» Problem description
Take the data below and repeat it exactly.

» Data section
-*-*-

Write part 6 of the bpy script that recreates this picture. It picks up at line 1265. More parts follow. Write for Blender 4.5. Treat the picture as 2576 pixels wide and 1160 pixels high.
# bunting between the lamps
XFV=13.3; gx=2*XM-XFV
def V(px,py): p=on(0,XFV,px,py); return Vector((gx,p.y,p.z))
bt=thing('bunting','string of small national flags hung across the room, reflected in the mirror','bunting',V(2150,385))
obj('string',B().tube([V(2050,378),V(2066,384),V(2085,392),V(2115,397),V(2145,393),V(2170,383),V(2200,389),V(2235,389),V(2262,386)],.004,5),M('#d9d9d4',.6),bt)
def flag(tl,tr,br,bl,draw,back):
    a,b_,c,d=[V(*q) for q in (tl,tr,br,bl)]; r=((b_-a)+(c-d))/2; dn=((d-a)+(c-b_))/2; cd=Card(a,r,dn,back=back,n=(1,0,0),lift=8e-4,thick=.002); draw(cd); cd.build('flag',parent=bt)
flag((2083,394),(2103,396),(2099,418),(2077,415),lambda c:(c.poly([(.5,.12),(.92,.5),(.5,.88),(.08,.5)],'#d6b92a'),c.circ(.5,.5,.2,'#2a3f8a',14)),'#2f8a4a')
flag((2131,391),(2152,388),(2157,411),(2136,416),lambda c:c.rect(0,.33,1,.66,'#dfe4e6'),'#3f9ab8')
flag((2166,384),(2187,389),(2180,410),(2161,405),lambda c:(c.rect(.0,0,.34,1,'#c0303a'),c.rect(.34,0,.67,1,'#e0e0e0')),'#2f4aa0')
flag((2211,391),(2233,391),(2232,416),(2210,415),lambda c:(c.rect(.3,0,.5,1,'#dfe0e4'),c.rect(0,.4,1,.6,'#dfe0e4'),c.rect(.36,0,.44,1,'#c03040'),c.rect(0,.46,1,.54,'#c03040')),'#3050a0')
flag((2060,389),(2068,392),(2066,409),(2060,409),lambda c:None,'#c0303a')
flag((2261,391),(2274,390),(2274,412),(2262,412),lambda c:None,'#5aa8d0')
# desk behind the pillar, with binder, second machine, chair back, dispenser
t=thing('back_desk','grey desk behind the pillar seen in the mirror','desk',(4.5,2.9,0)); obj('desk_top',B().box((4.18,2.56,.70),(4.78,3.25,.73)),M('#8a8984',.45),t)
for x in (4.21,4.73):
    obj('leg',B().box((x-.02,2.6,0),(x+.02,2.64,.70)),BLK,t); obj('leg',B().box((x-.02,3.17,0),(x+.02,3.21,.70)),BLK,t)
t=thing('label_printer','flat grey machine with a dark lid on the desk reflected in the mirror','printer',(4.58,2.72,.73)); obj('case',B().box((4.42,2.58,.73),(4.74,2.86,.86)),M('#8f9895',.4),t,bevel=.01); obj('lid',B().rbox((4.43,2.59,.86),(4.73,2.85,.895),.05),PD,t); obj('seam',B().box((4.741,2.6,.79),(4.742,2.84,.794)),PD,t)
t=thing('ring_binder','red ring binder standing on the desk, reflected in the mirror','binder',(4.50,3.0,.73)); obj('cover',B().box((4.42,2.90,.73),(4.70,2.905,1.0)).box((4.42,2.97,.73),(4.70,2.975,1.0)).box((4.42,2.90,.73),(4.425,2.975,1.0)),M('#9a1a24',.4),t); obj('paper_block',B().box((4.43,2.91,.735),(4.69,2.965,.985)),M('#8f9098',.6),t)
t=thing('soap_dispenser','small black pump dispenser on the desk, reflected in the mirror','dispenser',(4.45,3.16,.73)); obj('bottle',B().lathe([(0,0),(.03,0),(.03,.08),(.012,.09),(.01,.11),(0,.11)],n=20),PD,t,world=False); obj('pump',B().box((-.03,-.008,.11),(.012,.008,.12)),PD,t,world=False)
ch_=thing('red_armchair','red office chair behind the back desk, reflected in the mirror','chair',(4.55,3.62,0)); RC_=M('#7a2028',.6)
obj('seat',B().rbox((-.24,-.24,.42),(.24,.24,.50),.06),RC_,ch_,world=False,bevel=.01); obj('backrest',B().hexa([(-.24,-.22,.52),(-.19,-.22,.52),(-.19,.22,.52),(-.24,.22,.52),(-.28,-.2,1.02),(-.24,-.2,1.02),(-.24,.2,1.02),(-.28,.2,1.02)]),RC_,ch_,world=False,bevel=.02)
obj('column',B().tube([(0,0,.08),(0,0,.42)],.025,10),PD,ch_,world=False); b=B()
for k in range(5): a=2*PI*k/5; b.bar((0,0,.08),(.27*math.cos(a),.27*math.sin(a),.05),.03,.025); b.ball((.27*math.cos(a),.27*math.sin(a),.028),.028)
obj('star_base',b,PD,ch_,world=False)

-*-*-

» Reply to the task
Write part 6 of the bpy script that recreates this picture. It picks up at line 1265. More parts follow. Write for Blender 4.5. Treat the picture as 2576 pixels wide and 1160 pixels high.
# bunting between the lamps
XFV=13.3; gx=2*XM-XFV
def V(px,py): p=on(0,XFV,px,py); return Vector((gx,p.y,p.z))
bt=thing('bunting','string of small national flags hung across the room, reflected in the mirror','bunting',V(2150,385))
obj('string',B().tube([V(2050,378),V(2066,384),V(2085,392),V(2115,397),V(2145,393),V(2170,383),V(2200,389),V(2235,389),V(2262,386)],.004,5),M('#d9d9d4',.6),bt)
def flag(tl,tr,br,bl,draw,back):
    a,b_,c,d=[V(*q) for q in (tl,tr,br,bl)]; r=((b_-a)+(c-d))/2; dn=((d-a)+(c-b_))/2; cd=Card(a,r,dn,back=back,n=(1,0,0),lift=8e-4,thick=.002); draw(cd); cd.build('flag',parent=bt)
flag((2083,394),(2103,396),(2099,418),(2077,415),lambda c:(c.poly([(.5,.12),(.92,.5),(.5,.88),(.08,.5)],'#d6b92a'),c.circ(.5,.5,.2,'#2a3f8a',14)),'#2f8a4a')
flag((2131,391),(2152,388),(2157,411),(2136,416),lambda c:c.rect(0,.33,1,.66,'#dfe4e6'),'#3f9ab8')
flag((2166,384),(2187,389),(2180,410),(2161,405),lambda c:(c.rect(.0,0,.34,1,'#c0303a'),c.rect(.34,0,.67,1,'#e0e0e0')),'#2f4aa0')
flag((2211,391),(2233,391),(2232,416),(2210,415),lambda c:(c.rect(.3,0,.5,1,'#dfe0e4'),c.rect(0,.4,1,.6,'#dfe0e4'),c.rect(.36,0,.44,1,'#c03040'),c.rect(0,.46,1,.54,'#c03040')),'#3050a0')
flag((2060,389),(2068,392),(2066,409),(2060,409),lambda c:None,'#c0303a')
flag((2261,391),(2274,390),(2274,412),(2262,412),lambda c:None,'#5aa8d0')
# desk behind the pillar, with binder, second machine, chair back, dispenser
t=thing('back_desk','grey desk behind the pillar seen in the mirror','desk',(4.5,2.9,0)); obj('desk_top',B().box((4.18,2.56,.70),(4.78,3.25,.73)),M('#8a8984',.45),t)
for x in (4.21,4.73):
    obj('leg',B().box((x-.02,2.6,0),(x+.02,2.64,.70)),BLK,t); obj('leg',B().box((x-.02,3.17,0),(x+.02,3.21,.70)),BLK,t)
t=thing('label_printer','flat grey machine with a dark lid on the desk reflected in the mirror','printer',(4.58,2.72,.73)); obj('case',B().box((4.42,2.58,.73),(4.74,2.86,.86)),M('#8f9895',.4),t,bevel=.01); obj('lid',B().rbox((4.43,2.59,.86),(4.73,2.85,.895),.05),PD,t); obj('seam',B().box((4.741,2.6,.79),(4.742,2.84,.794)),PD,t)
t=thing('ring_binder','red ring binder standing on the desk, reflected in the mirror','binder',(4.50,3.0,.73)); obj('cover',B().box((4.42,2.90,.73),(4.70,2.905,1.0)).box((4.42,2.97,.73),(4.70,2.975,1.0)).box((4.42,2.90,.73),(4.425,2.975,1.0)),M('#9a1a24',.4),t); obj('paper_block',B().box((4.43,2.91,.735),(4.69,2.965,.985)),M('#8f9098',.6),t)
t=thing('soap_dispenser','small black pump dispenser on the desk, reflected in the mirror','dispenser',(4.45,3.16,.73)); obj('bottle',B().lathe([(0,0),(.03,0),(.03,.08),(.012,.09),(.01,.11),(0,.11)],n=20),PD,t,world=False); obj('pump',B().box((-.03,-.008,.11),(.012,.008,.12)),PD,t,world=False)
ch_=thing('red_armchair','red office chair behind the back desk, reflected in the mirror','chair',(4.55,3.62,0)); RC_=M('#7a2028',.6)
obj('seat',B().rbox((-.24,-.24,.42),(.24,.24,.50),.06),RC_,ch_,world=False,bevel=.01); obj('backrest',B().hexa([(-.24,-.22,.52),(-.19,-.22,.52),(-.19,.22,.52),(-.24,.22,.52),(-.28,-.2,1.02),(-.24,-.2,1.02),(-.24,.2,1.02),(-.28,.2,1.02)]),RC_,ch_,world=False,bevel=.02)
obj('column',B().tube([(0,0,.08),(0,0,.42)],.025,10),PD,ch_,world=False); b=B()
for k in range(5): a=2*PI*k/5; b.bar((0,0,.08),(.27*math.cos(a),.27*math.sin(a),.05),.03,.025); b.ball((.27*math.cos(a),.27*math.sin(a),.028),.028)
obj('star_base',b,PD,ch_,world=False)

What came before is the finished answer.